Flamstead is an ancient community with a documented history going back nearly a thousand years. The first record of the village is from 1006 when it is mentioned in a Charter granted by King Ethelred to the Abbot of St Albans. Eighty years later, the Domesday Book records Flamstead as being held by Ralph de Todeni having been granted to his father, Roger, for services rendered to William the Conqueror at the Battle of Hastings. The de Todeni family were Lords of the Manor for 244 years. In 1298, Robert, the last of the line, was granted permission to hold a market in Flamstead every Thursday and a fair for five days annually at the Feast of St Leonard, which suggests that at that time it was a place of some importance.  Construction on the church of St Leonard’s, which is in the centre of the village began in the 12th century.  It is a particularly attractive building, with a lovely churchyard and is the highlight of the conservation area.

Other important buildings in the parish include the mansion at Beechwood. Today it is a preparatory school, but the first recorded building on the site was the little nunnery of St Giles-in-the-Wood, founded about 1120 and dissolved by Henry VIII in 1537. Also of interest are the Almshouses opposite the Three Blackbirds, which are dated 1669 and the Three Blackbirds pub itself, the western wing of which is sixteenth century.

“A New History of Flamstead” was published in 1999 by the Flamstead Society, for those interested.

Nowadays, it is a very active village with plenty of societies and groups to join: Guides, Brownies, Rainbows, Cubs, Beavers, indoor table tennis club, Flamstead Netball Club, WI, yoga and Pilates for all ages, Allotments Association,  and even its very own Dragons and Dungeons Club.  It has a Pre School and a Primary School plus a thriving church community through St Leonard’s which apart from its well-attended services, hosts many activities as part of its Heritage Project.

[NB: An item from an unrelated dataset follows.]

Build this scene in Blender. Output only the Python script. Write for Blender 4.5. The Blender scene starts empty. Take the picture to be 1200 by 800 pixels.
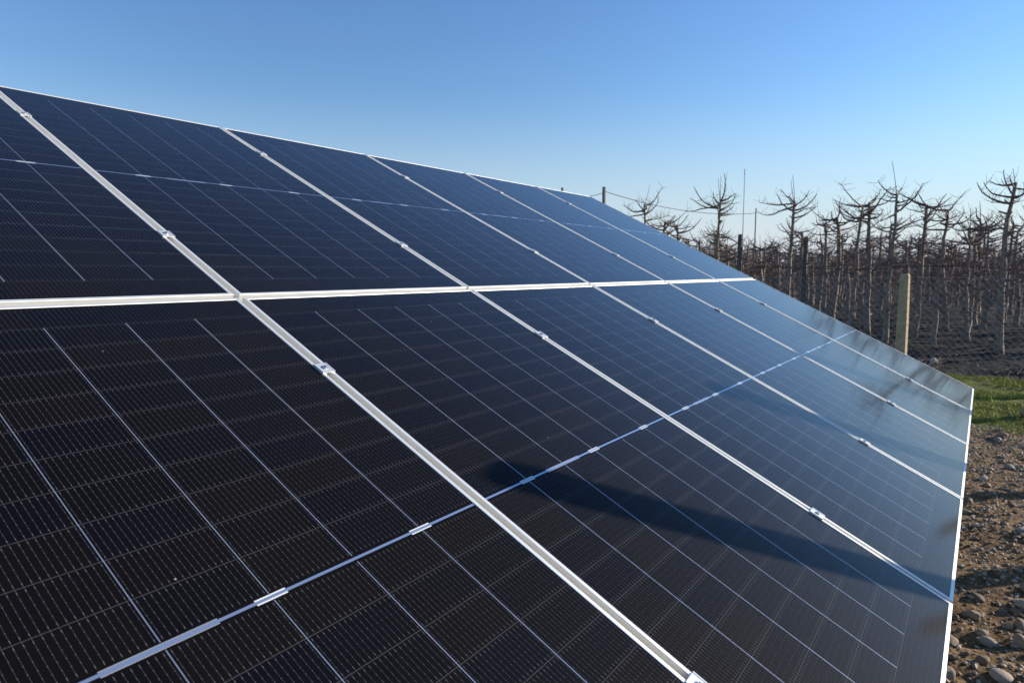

On the recreation ground, cricket is played in the summer and youth football in the winter, with the added advantage of a newly completed sports pavilion (April 2020) and a refurbished playground.  There is also one tennis court (professional coaching is available) which is used for netball and basketball training plus an outdoor table tennis table.

Communications are excellent, with the M1, M25 and London Luton Airport close by. The village is linked by bus routes between Luton, Dunstable, St Albans and Hemel Hempstead and there are excellent rail links to London from either Harpenden or Hemel Hempstead.  There are 3 popular public houses and 1 very well stocked village store which also has a post office.